Hull cannot be accused of failing to respond to the lessons of that afternoon in Huddersfield. They have banned a number of the supporters, held what amounted to an exorcism to expel the evil spirits and even appointed an officer to welcome opposing fans.

Their chief executive, Shane Richardson, will nevertheless be a little twitchy today, given the history between the clubs. "We've doubled the number of stewards, but that's because we expect double our usual crowd," he said. "We've turned things around here. The only thing I'm worried about is idiots coming in from outside."

Provided it is not overshadowed by events on the periphery, the tie has the potential to be a memorable one. Leeds have looked good so far and expect to have two high-calibre Australians, Brett Mullins and Bradley Clyde, back after injury. Hull, however, have been sorting themselves on the pitch as well as off it, even if signing no less than three Smiths smacks of a club seeking refuge in anonymity.

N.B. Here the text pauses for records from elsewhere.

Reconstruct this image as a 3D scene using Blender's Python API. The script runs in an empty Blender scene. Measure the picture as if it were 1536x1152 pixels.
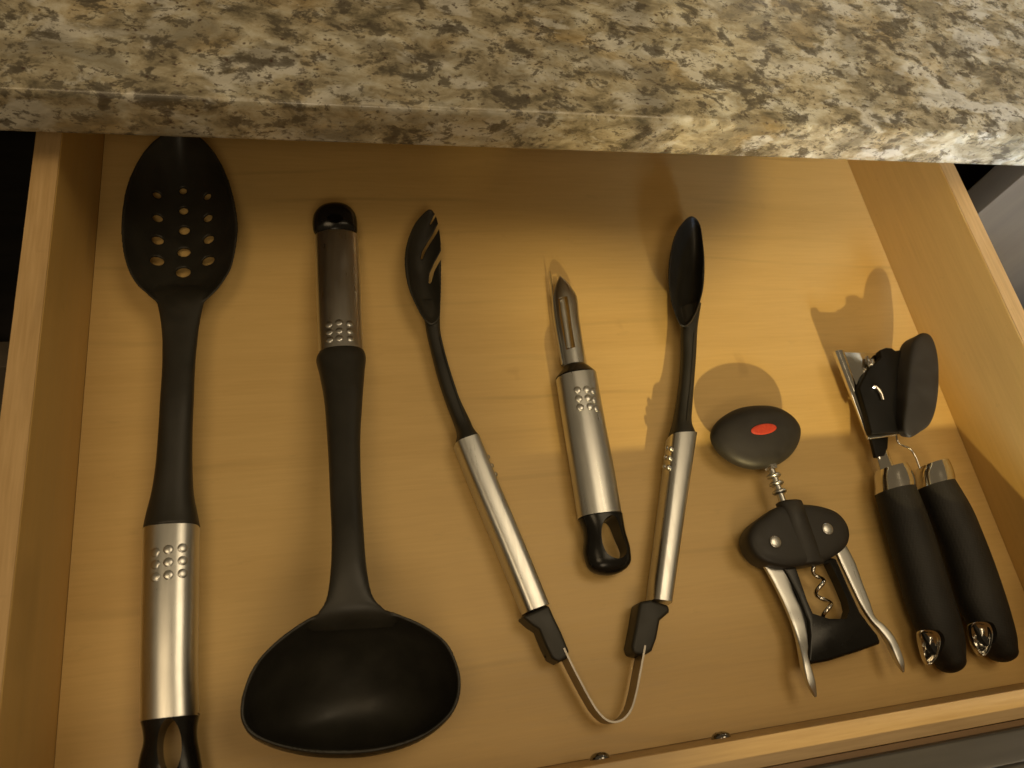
import bpy, bmesh, math, random
import numpy as np
from mathutils import Vector, Matrix
from mathutils.bvhtree import BVHTree
random.seed(4)
SC = bpy.context.scene
COL = SC.collection
CM = 0.01

# ---------------------------------------------------------------- camera
cam_d = bpy.data.cameras.new('camera')
cam = bpy.data.objects.new('camera', cam_d); COL.objects.link(cam)
cam.location = (0.10192, 0.01242, 0.37251)
cam.rotation_euler = (0.456838, -0.21077, -0.152482)
cam_d.sensor_width = 36.0
cam_d.lens = 27.744
cam_d.clip_start = 0.01; cam_d.clip_end = 50
cam_d.dof.use_dof = True
cam_d.dof.focus_distance = 0.39
cam_d.dof.aperture_fstop = 16
SC.camera = cam

# ---------------------------------------------------------------- light
SC.view_settings.view_transform = 'Standard'
SC.view_settings.look = 'None'
SC.view_settings.exposure = 0.38
SC.view_settings.gamma = 1.0
W = bpy.data.worlds.new('World'); SC.world = W; W.use_nodes = True
W.node_tree.nodes['Background'].inputs[0].default_value = (0.95, 0.71, 0.40, 1)
W.node_tree.nodes['Background'].inputs[1].default_value = 0.11

def lamp(name, kind, loc, target, energy, color, **kw):
    d = bpy.data.lights.new(name, kind); d.energy = energy; d.color = color
    for k, v in kw.items(): setattr(d, k, v)
    o = bpy.data.objects.new(name, d); COL.objects.link(o); o.location = loc
    o.rotation_euler = (Vector(target) - Vector(loc)).to_track_quat('-Z', 'Y').to_euler()
    return o
# low warm lamp across the room behind the photographer: hard shadows on the right half
lamp('room_lamp', 'SPOT', (0.24, -1.0, 0.505), (0.44, 0.20, 0.03), 52.0, (1.0, 0.76, 0.33), shadow_soft_size=0.009, spot_size=math.radians(23), spot_blend=0.7)
# kitchen ceiling lights
lamp('ceiling_light', 'AREA', (0.85, 0.32, 1.9), (0.35, 0.15, 0), 4.8, (1.0, 0.78, 0.48), shape='DISK', size=0.9)
lamp('ceiling_light', 'AREA', (-0.35, -0.1, 1.8), (0.2, 0.15, 0), 3.0, (1.0, 0.74, 0.42), shape='DISK', size=0.6)
lamp('ceiling_light', 'AREA', (0.15, -1.1, 1.5), (0.35, 0.25, 0.05), 3.4, (1.0, 0.78, 0.5), shape='DISK', size=0.6)
lamp('far_lamp', 'POINT', (1.40, 1.685, 1.17), (0, 0, 0), 1.6, (1.0, 0.88, 0.66), shadow_soft_size=0.022)
# cool daylight reaching the front edge of the stone from the right
lamp('window_light', 'AREA', (0.45, -0.75, 0.30), (0.66, 0.272, 0.10), 0.7, (0.52, 0.70, 1.0), shape='RECTANGLE', size=0.4, size_y=0.12, spread=math.radians(32))

# ---------------------------------------------------------------- materials
def mat(name, color, rough=0.5, metal=0.0, spec=0.5, build=None):
    m = bpy.data.materials.new(name); m.use_nodes = True
    nt = m.node_tree; b = nt.nodes['Principled BSDF']
    b.inputs['Base Color'].default_value = (*color, 1); b.inputs['Roughness'].default_value = rough
    b.inputs['Metallic'].default_value = metal; b.inputs['Specular IOR Level'].default_value = spec
    if build: build(nt, b)
    return m
def N(nt, t, **kw):
    n = nt.nodes.new(t)
    for k, v in kw.items():
        if k in n.inputs: n.inputs[k].default_value = v
        else: setattr(n, k, v)
    return n
def coords(nt, scale=(1, 1, 1), rot=(0, 0, 0), kind='Object'):
    tc = N(nt, 'ShaderNodeTexCoord'); mp = N(nt, 'ShaderNodeMapping')
    mp.inputs['Scale'].default_value = scale; mp.inputs['Rotation'].default_value = rot
    nt.links.new(tc.outputs[kind], mp.inputs[0]); return mp.outputs[0]
def noise(nt, vec, scale, detail=4, rough=0.5, dist=0.0):
    n = N(nt, 'ShaderNodeTexNoise'); n.inputs['Scale'].default_value = scale; n.inputs['Detail'].default_value = detail
    n.inputs['Roughness'].default_value = rough; n.inputs['Distortion'].default_value = dist
    nt.links.new(vec, n.inputs['Vector']); return n.outputs[0]
def ramp(nt, fac, stops, interp='LINEAR'):
    r = N(nt, 'ShaderNodeValToRGB'); e = r.color_ramp.elements; r.color_ramp.interpolation = interp
    while len(e) < len(stops): e.new(0.5)
    for i, (p, c) in enumerate(stops):
        e[i].position = p; e[i].color = (*c, 1) if len(c) == 3 else c
    nt.links.new(fac, r.inputs[0]); return r.outputs[0]
def mix(nt, fac, a, b, mode='MIX'):
    m = N(nt, 'ShaderNodeMix', data_type='RGBA', blend_type=mode)
    for s, v in ((m.inputs[0], fac), (m.inputs[6], a), (m.inputs[7], b)):
        if isinstance(v, bpy.types.NodeSocket): nt.links.new(v, s)
        elif isinstance(v, (int, float)): s.default_value = v
        else: s.default_value = (*v, 1)
    return m.outputs[2]
def bump(nt, b, h, strength=0.2, dist=0.001):
    n = N(nt, 'ShaderNodeBump'); n.inputs['Strength'].default_value = strength; n.inputs['Distance'].default_value = dist
    nt.links.new(h, n.inputs['Height']); nt.links.new(n.outputs[0], b.inputs['Normal'])
G3 = lambda v: (v, v, v)

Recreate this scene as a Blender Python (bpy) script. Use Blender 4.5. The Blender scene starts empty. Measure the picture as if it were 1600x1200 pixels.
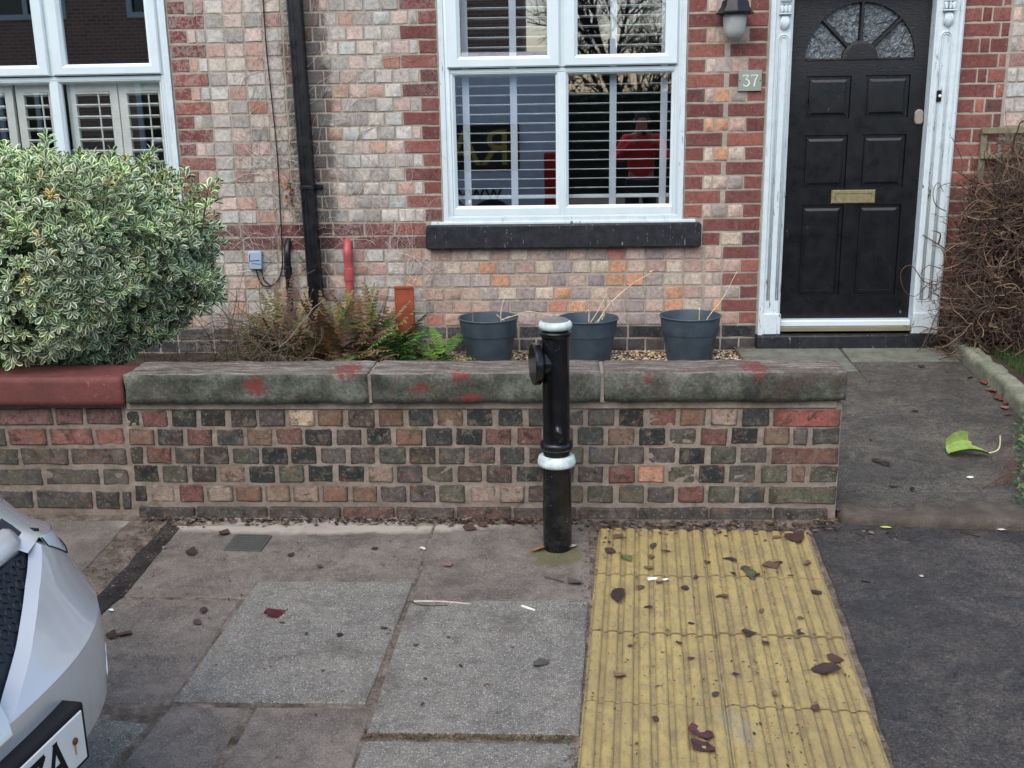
import bpy, math, random
from mathutils import Vector, Matrix, noise as mnoise
import numpy as np
R = math.radians
rnd = random.Random(37)
SC = bpy.context.scene
COL = SC.collection

# ------------------------------------------------------------------ camera, sky, sun, exposure
F_PX, PITCH, YAW, ROLL, HC = 1644.0, .2494, .0532, .01667, 1.56
def _axes(p, y, r):
    cp, sp, cy, sy, cr, sr = math.cos(p), math.sin(p), math.cos(y), math.sin(y), math.cos(r), math.sin(r)
    f = Vector((-sy*cp, cy*cp, -sp)); r0 = Vector((cy, sy, 0)); d0 = f.cross(r0)
    return r0*cr + d0*sr, r0*(-sr) + d0*cr, f
CR, CD, CF = _axes(PITCH, YAW, ROLL)
cam = bpy.data.cameras.new('camera'); cam_o = bpy.data.objects.new('camera', cam); COL.objects.link(cam_o)
cam.sensor_width = 36; cam.lens = F_PX/1600*36; cam.clip_start = .05; cam.clip_end = 500
cam_o.matrix_world = Matrix(((CR.x, -CD.x, -CF.x, 0), (CR.y, -CD.y, -CF.y, 0), (CR.z, -CD.z, -CF.z, HC), (0, 0, 0, 1)))
SC.camera = cam_o
SUN_EL, SUN_AZ = R(52), R(200)          # azimuth from +Y, clockwise: behind the camera, a little to the left
w = bpy.data.worlds.new('World'); SC.world = w; w.use_nodes = True
wn = w.node_tree; bg = wn.nodes['Background']
sky = wn.nodes.new('ShaderNodeTexSky'); sky.sky_type = 'NISHITA'; sky.sun_disc = False
sky.sun_elevation = SUN_EL; sky.sun_rotation = SUN_AZ
sky.air_density = 1.0; sky.dust_density = 2.6; sky.ozone_density = 1.0
wn.links.new(sky.outputs[0], bg.inputs[0]); bg.inputs[1].default_value = .15
sun = bpy.data.lights.new('sun', 'SUN'); sun.energy = .9; sun.angle = R(80); sun.color = (1, .985, .965)
sun_o = bpy.data.objects.new('sun', sun); COL.objects.link(sun_o)
_d = Vector((math.sin(SUN_AZ)*math.cos(SUN_EL), math.cos(SUN_AZ)*math.cos(SUN_EL), math.sin(SUN_EL)))
sun_o.rotation_euler = _d.to_track_quat('Z', 'Y').to_euler(); sun_o.location = (0, 0, 20)
SC.view_settings.view_transform = 'Standard'; SC.view_settings.look = 'None'
SC.view_settings.exposure = .92; SC.view_settings.gamma = 1.0
SC.cycles.max_bounces = 8; SC.cycles.transparent_max_bounces = 16

# ------------------------------------------------------------------ measuring helpers: a point of the photo on a real plane
def ray(x, y): return CR*((x-800)/F_PX) + CD*((y-600)/F_PX) + CF
def onY(x, y, Y): v = ray(x, y); v = v*(Y/v.y); return Vector((v.x, Y, v.z+HC))
D = 6.6                                  # brick face of the house
YW = 3.95                                # brick face of the garden wall
def fac(x, y, Y=D): p = onY(x, y, Y); return p.x, p.z
def onP(x, y, z0, y0, s):
    v = ray(x, y); t = (z0 - HC - s*y0)/(v.z - s*v.y); v = v*t; return Vector((v.x, v.y, v.z+HC))
def gnd(x, y): return onP(x, y, 0, 4.0, .05)
def gz(y): return .05*(y-4.0)
PS = .075/2.61
def pth(x, y): return onP(x, y, .04, 3.93, PS)
def pz(y): return .04+(y-3.93)*PS
def S(r, g, b):
    f = lambda c: (c/255/12.92 if c/255 <= .04045 else ((c/255+.055)/1.055)**2.4)
    return (f(r), f(g), f(b), 1)

# ------------------------------------------------------------------ mesh builder
class MB:
    def __init__(s): s.v = []; s.f = []; s.c = []; s.uv = None
    def vert(s, p): s.v.append(tuple(p)); return len(s.v)-1
    def face(s, ids, col=None): s.f.append(tuple(ids)); s.c.append(col)
    def quad(s, a, b, c, d, col=None): s.face([s.vert(p) for p in (a, b, c, d)], col)
    def box(s, x0, x1, y0, y1, z0, z1, b=0, T=None, col=None):
        T = T or (lambda p: p)
        if b <= 0:
            i = [s.vert(T((x, y, z))) for x in (x0, x1) for y in (y0, y1) for z in (z0, z1)]
            for q in ((0, 1, 3, 2), (4, 6, 7, 5), (0, 4, 5, 1), (2, 3, 7, 6), (0, 2, 6, 4), (1, 5, 7, 3)): s.face([i[k] for k in q], col)
            return
        X, Y, Z = (x0, x1), (y0, y1), (z0, z1); idx = {}
        for i in (0, 1):
            for j in (0, 1):
                for k in (0, 1):
                    sx, sy, sz = (1, -1)[i], (1, -1)[j], (1, -1)[k]
                    idx[i, j, k] = [s.vert(T((X[i], Y[j]+sy*b, Z[k]+sz*b))), s.vert(T((X[i]+sx*b, Y[j], Z[k]+sz*b))), s.vert(T((X[i]+sx*b, Y[j]+sy*b, Z[k])))]
        def q(l, flip): s.face(l[::-1] if flip else l, col)
        for i in (0, 1):
            q([idx[i, 0, 0][0], idx[i, 0, 1][0], idx[i, 1, 1][0], idx[i, 1, 0][0]], i)
            q([idx[0, i, 0][1], idx[1, i, 0][1], idx[1, i, 1][1], idx[0, i, 1][1]], i)
            q([idx[0, 0, i][2], idx[0, 1, i][2], idx[1, 1, i][2], idx[1, 0, i][2]], i)
        for j in (0, 1):
            for k in (0, 1):
                q([idx[0, j, k][1], idx[1, j, k][1], idx[1, j, k][2], idx[0, j, k][2]], (j+k) % 2 == 0)
                q([idx[j, 0, k][0], idx[j, 1, k][0], idx[j, 1, k][2], idx[j, 0, k][2]], (j+k) % 2 == 1)
                q([idx[j, k, 0][0], idx[j, k, 1][0], idx[j, k, 1][1], idx[j, k, 0][1]], (j+k) % 2 == 0)
        for key, t in idx.items(): q(t, sum(key) % 2 == 0)
    def rings(s, loops, closed=True, cap0=False, cap1=False, col=None):
        L = [[s.vert(p) for p in l] for l in loops]; n = len(L[0])
        for a, b in zip(L, L[1:]):
            for i in range(n if closed else n-1): s.face((a[i], a[(i+1) % n], b[(i+1) % n], b[i]), col)
        if cap0: s.face(L[0][::-1], col)
        if cap1: s.face(L[-1], col)
        return L
    def tube(s, pts, r, n=6, caps=True, col=None):
        pts = [Vector(p) for p in pts]; m = len(pts)
        rs = r if isinstance(r, (list, tuple)) else [r]*m
        up = None; loops = []
        for i, p in enumerate(pts):
            t = (pts[min(i+1, m-1)]-pts[max(i-1, 0)])
            t = t.normalized() if t.length > 1e-9 else Vector((0, 0, 1))
            if up is None: up = t.orthogonal().normalized()
            up = (up - t*up.dot(t)); up = up.normalized() if up.length > 1e-6 else t.orthogonal().normalized()
            sd = t.cross(up)
            loops.append([p+(up*math.cos(a)+sd*math.sin(a))*rs[i] for a in [2*math.pi*k/n for k in range(n)]])
        s.rings(loops, True, caps and n > 2, caps and n > 2, col)
    def lathe(s, prof, n=32, T=None, cap0=True, cap1=True):
        T = T or (lambda p: p)
        s.rings([[T((r*math.cos(2*math.pi*k/n), r*math.sin(2*math.pi*k/n), z)) for k in range(n)] for r, z in prof], True, cap0, cap1)
    def frame(s, x0, x1, z0, z1, prof, back=None):
        # mitred rectangular frame in the XZ plane; prof = (inset, y) from outer edge to inner edge
        s.rings([[(x0+i, y, z0+i), (x1-i, y, z0+i), (x1-i, y, z1-i), (x0+i, y, z1-i)] for i, y in prof])
    def mesh(s, name, smooth=False, fix=True):
        me = bpy.data.meshes.new(name); me.from_pydata(s.v, [], s.f)
        if any(c is not None for c in s.c):
            a = me.color_attributes.new('tint', 'FLOAT_COLOR', 'CORNER')
            arr = np.ones((len(me.loops), 4), 'f'); k = 0
            for f, c in zip(s.f, s.c):
                if c is not None: arr[k:k+len(f), :len(c)] = c
                k += len(f)
            a.data.foreach_set('color', arr.ravel())
        if s.uv:
            u = me.uv_layers.new(name='UVMap'); u.data.foreach_set('uv', np.array(s.uv, 'f').ravel())
        if fix:
            import bmesh
            bm = bmesh.new(); bm.from_mesh(me); bmesh.ops.recalc_face_normals(bm, faces=bm.faces); bm.to_mesh(me); bm.free()
        if smooth: me.polygons.foreach_set('use_smooth', [True]*len(me.polygons))
        return me

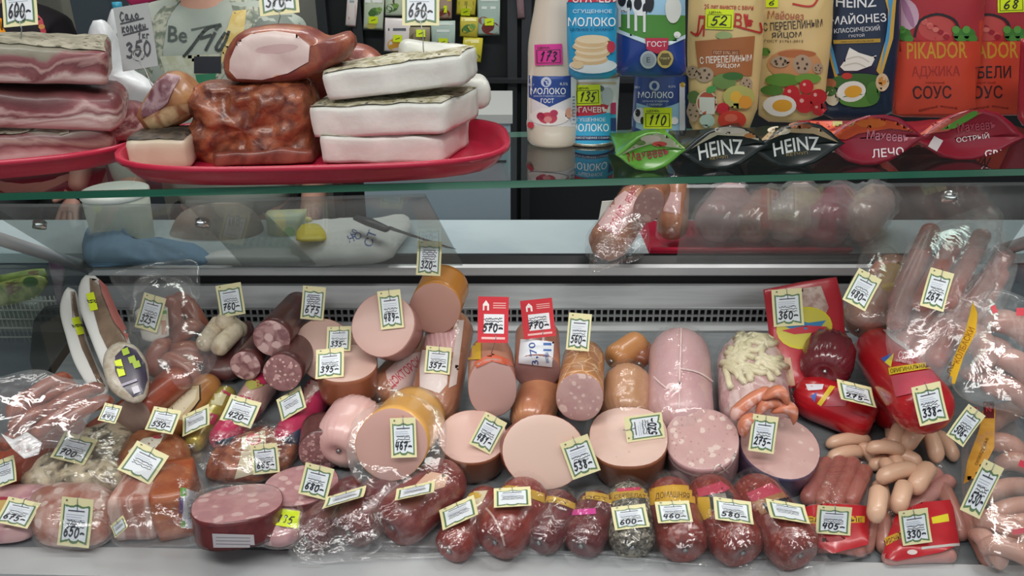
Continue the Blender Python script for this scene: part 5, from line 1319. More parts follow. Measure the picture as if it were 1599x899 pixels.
# back right
t = T('red_sausage_pack', 'red and clear pack with a yellow oval emblem, carrying the 360 tag', 'packet')
t.part('packet', *blob(dn([(1192, 452), (1250, 440), (1306, 432), (1316, 470), (1322, 560), (1300, 600), (1230, 606), (1206, 570)]), ('cam', 1.37, .0004), .012, .012, 7, nz=.002, p=5), M('red_pack', 'b02a36', .3, 'bc3440', 8, coat=.4))
p = Print(t, 6); p.poly([(1240, 452), (1282, 446), (1294, 480), (1280, 510), (1240, 500)], M('pack_window', 'a8867c', .3, 'c4aca4', 40)); p.ell(1256, 512, 44, 33, 'cfc030', 8); p.ell(1256, 512, 40, 29, 'c8bc4a', 8); p.poly([(1222, 508), (1240, 498), (1262, 504), (1290, 500), (1280, 512), (1240, 516)], '3c7cb0'); p.poly([(1220, 516), (1260, 508), (1292, 510), (1286, 518), (1240, 522)], 'c03040'); p.rect(1210, 560, 1238, 604, 'c8a484', 10); p.done()
t = sausage('boiled_sausage', 'dark burgundy sausage end with pleated skin facing forward, above the red 275 one', (1291, 566), (1294, 552), 40, M('burgundy_gloss', '6a2830', .25, '5c2028', 10, coat=.6), lift=.04, grp='', wr=.06, dimple=.45)
t = sausage('boiled_sausage', 'boiled sausage with yellow-brown label band in the bag under the 480 tag', (1352, 496), (1394, 430), 34, M('rosy_brown_casing'), lift=.05, lift2=.09, grp='', wr=.05)
p = Print(t, 6); p.poly([(1376, 414), (1410, 408), (1420, 440), (1412, 462), (1376, 452)], 'b4843c'); p.rect(1376, 440, 1420, 446, 'c8a048', 10); p.done('printed_band')
bag('crumpled clear bag around the banded sausage, carrying the 480 tag', [(1318, 470), (1336, 420), (1352, 384), (1380, 380), (1400, 396), (1424, 400), (1416, 450), (1396, 500), (1350, 510), (1322, 500)], ('cam', 1.30, .0006), .04, .01)
g = 'long frankfurters in the big bag at the back right'
for i, (a, b) in enumerate((((1404, 470), (1452, 362)), ((1400, 500), (1440, 400)), ((1428, 560), (1500, 470)), ((1462, 560), (1530, 440)), ((1500, 540), (1560, 430)), ((1410, 540), (1450, 480)), ((1480, 470), (1532, 370)), ((1440, 470), (1490, 380)), ((1392, 560), (1418, 520)), ((1500, 500), (1570, 400)), ((1440, 600), (1480, 540)))):
    frank('long pink frankfurter in the big bag carrying the 267 tag', a, b, 16, 1.29 - (i % 4) * .02, FRK, 'frankfurter', g, d1=1.33 - (i % 3) * .02)
bag('big clear knotted bag of pink frankfurters at the back right, with the 267 tag', [(1384, 540), (1392, 460), (1420, 380), (1458, 350), (1510, 330), (1540, 320), (1560, 330), (1555, 370), (1580, 400), (1578, 430), (1556, 490), (1500, 590), (1440, 606), (1400, 590)], ('cam', 1.235, .0003), .045, .015, MILKY)

# V, W red sausages
t = sausage('red_sausage', 'big glossy red sausage with yellow band and white print, beside the 338 tag', (1438, 630), (1376, 552), 47, REDC, lift=.0, lift2=.035, grp='big glossy red sausages', wr=.02, clip=False, dimple=0, d=1.13)
p = Print(t, 5); p.ly = 2
p.poly([(1374, 510), (1396, 516), (1440, 552), (1420, 550), (1392, 530)], 'd8cfd0'); p.poly([(1376, 560), (1392, 552), (1388, 572)], '3c5cb0'); p.poly([(1382, 566), (1396, 552), (1392, 574)], 'd8c83c')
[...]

"It gives us problems with nicknames," their coach, Shaun McRae, said. "Tony Smith is 'Casper', Jason Smith is 'Smithy' and Chris Smith seems to be 'Smiggy'. I don't know where that one has come from."

All three have made an early contribution to their new club. Jason, an Australian loose forward of genuine class, is expected to be fit after an ankle injury, while Tony adds a wealth of experience at scrum-half and Chris an abundance of aggression on the wing.

Warrington are without the suspended Toa Kohe-Love and Tawera Nikau against Villeneuve tomorrow, but have quality replacements back from injury in Andrew Gee and Alan Hunte. Lee Penny is dropped.

In tomorrow's other tie, Wakefield will be without Willie Poching and Brad Davis against Bradford.